By STEVE OTTO Steve Otto
sotto@tampatrib.com sotto@tampatrib.com
Published: September 23, 2009


The conversation, or as close as we get to conversation these days, has been about a growing lack of civility just about everywhere - on the tube, in politics, in sports and even on the road.

The catalyst for all this came during an address to Congress by President Barack Obama on health care reform, during which Rep. Joe Wilson, R-S.C., hollered, "You lie!" In a forum where lying is something of an art form, it still was not a polite thing to yell out, especially to the president.


The dumbing down and vulgarizing of our lives has been a depressing trend for years. But in recent months, the rhetoric seemingly has escalated to new extremes.
We've come to expect isolated incidents of stupidity. Recently at the U.S. Open, tennis favorite Serena Williams overshadowed the game when she unleashed a string of profanities at a linesperson and threatened her with her racket.


We were driving down Dale Mabry Highway the other day where there was a group of demonstrators in the median. One was holding a poster with Obama made to look like Hitler.


Political partisanship has reached the point where one side is calling the other fascists and Nazis while the opposition, in turn, is calling them communists and traitors. Charges of racism are shriller than ever, and if you happen to read the comments by anonymous readers on our online service, then you can believe bigotry is alive and well.
Is anybody listening?


We live in society where instead of listening, the idea is to outshout the other guy. I think that's a tradition that is fostered on those TV talk shows where the idea of a good discussion usually ends with a gaggle of talking heads around a desk hollering their way into a commercial break.


I know we're not all like that. Go into any Cuban restaurant on a Saturday morning in West Tampa and you'll find the men gathered around a long table working over the world's ills. By and large they let each person have his say. If it's conversation you want, it's worth some cafe con leche and Cuban toast.


Just call me Mister


Mr. Carr taught junior-high-level history at our U.S. military dependents school in Munich. He was one of those teachers who called everyone "Mr." or "Miss." He demanded that whenever you spoke, you stood up and answered in complete sentences.

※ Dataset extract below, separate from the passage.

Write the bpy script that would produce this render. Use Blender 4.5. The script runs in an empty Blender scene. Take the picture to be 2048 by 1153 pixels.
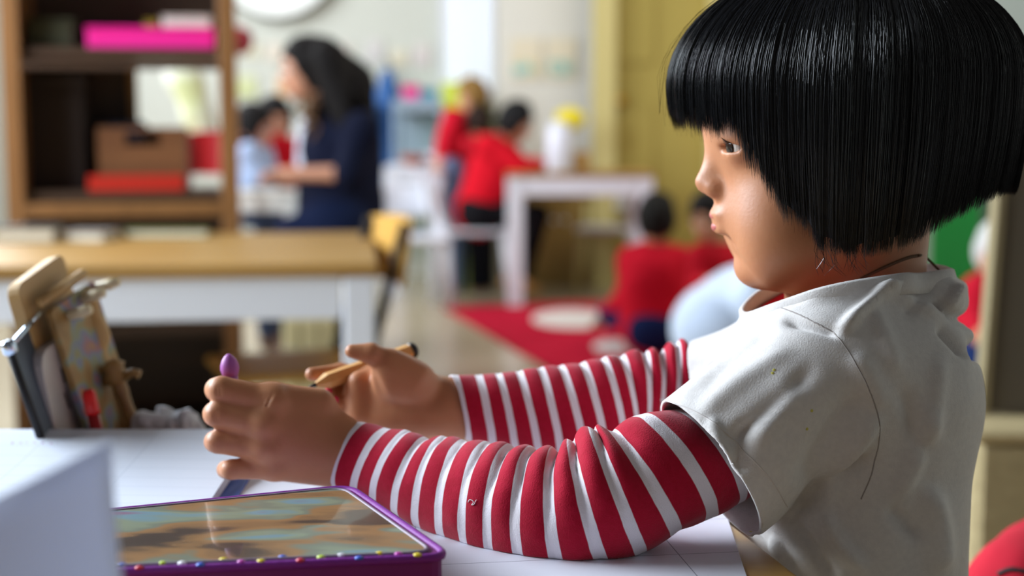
import bpy, bmesh, math, random
import numpy as np
from mathutils import Vector, Matrix
from mathutils.bvhtree import BVHTree

# ------------------------------------------------------------------ camera, world, light, exposure
FPX = 2844.0
PITCH = math.atan(326.5 / FPX)
CAM = np.array([0.0, 0.0, 0.87])
sc = bpy.context.scene
col = sc.collection
cam_d = bpy.data.cameras.new('camera'); cam = bpy.data.objects.new('camera', cam_d); col.objects.link(cam)
cam_d.sensor_width = 36.0; cam_d.lens = FPX / 2048 * 36
cam.location = CAM; cam.rotation_euler = (math.pi/2 - PITCH, 0, 0)
cam_d.dof.use_dof = True; cam_d.dof.focus_distance = 0.885; cam_d.dof.aperture_fstop = 3.8
cam_d.clip_start = 0.02
sc.camera = cam
sc.view_settings.view_transform = 'Standard'; sc.view_settings.look = 'None'
sc.view_settings.gamma = 1.0; sc.view_settings.use_curve_mapping = False
sc.view_settings.exposure = 0.15
world = bpy.data.worlds.new('world'); sc.world = world; world.use_nodes = True
bg = world.node_tree.nodes['Background']; bg.inputs[0].default_value = (1.0, 0.95, 0.92, 1); bg.inputs[1].default_value = 0.095

def area(name, loc, target, sx, sy, power, color):
    d = bpy.data.lights.new(name, 'AREA'); d.shape = 'RECTANGLE'; d.size = sx; d.size_y = sy; d.energy = power; d.color = color
    o = bpy.data.objects.new(name, d); col.objects.link(o); o.location = loc
    o.rotation_euler = (Vector(target) - Vector(loc)).to_track_quat('-Z', 'Y').to_euler(); return o
area('window_daylight', (-2.9, 1.9, 2.0), (0.3, 1.0, 0.6), 3.0, 1.4, 335, (0.80, 0.90, 1.0))
area('far_window_daylight', (-2.6, 6.0, 2.3), (1.0, 6.2, 0.3), 2.6, 1.6, 125, (0.93, 0.97, 1.0))
area('ceiling_lamp', (1.6, 5.4, 3.0), (1.2, 5.4, 0.0), 1.6, 1.6, 50, (1.0, 0.95, 0.86))

# ------------------------------------------------------------------ pixel helpers (2048 x 1153 frame)
_c, _s = math.cos(PITCH), math.sin(PITCH)
def ray(px, py):
    x = (px - 1024.0) / FPX; y = -(py - 576.5) / FPX
    return np.array([x, _c + y*_s, -_s + y*_c])
def W(px, py, Y):
    r = ray(px, py); return CAM + r * (Y / r[1])
def T(px, py, z):
    r = ray(px, py); return CAM + r * ((z - CAM[2]) / r[2])
TZ = 0.60   # top of the child's table
def V3(*a): return np.array(a, float)
def nrm(v): v = np.asarray(v, float); return v / (np.linalg.norm(v) + 1e-12)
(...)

He was one of those bowtie-wearing types. He had a flattop haircut and always wore a jacket. His glasses hung about halfway down a long reddish nose, and his eyes perched peered over the glasses like he was looking over a fence.


What Mr. Carr seemed to enjoy most was putting us in pairs and assigning each student one side of an issue. The two would try to defend their positions and then be required to come back at the next class and do a better job with information they had researched.


In the second discussion, each student was expected to address the other as Mr. or Miss. and summarize both sides of the issue. I know Mr. Carr was trying to get us to organize our thoughts and then articulate them, but of course at the time, we thought he was just weird.


I don't know if Mr. Carr is still around or whether he would consider holding a class for a couple of hundred million of us on the art of thinking and listening before we babble, but it wouldn't hurt.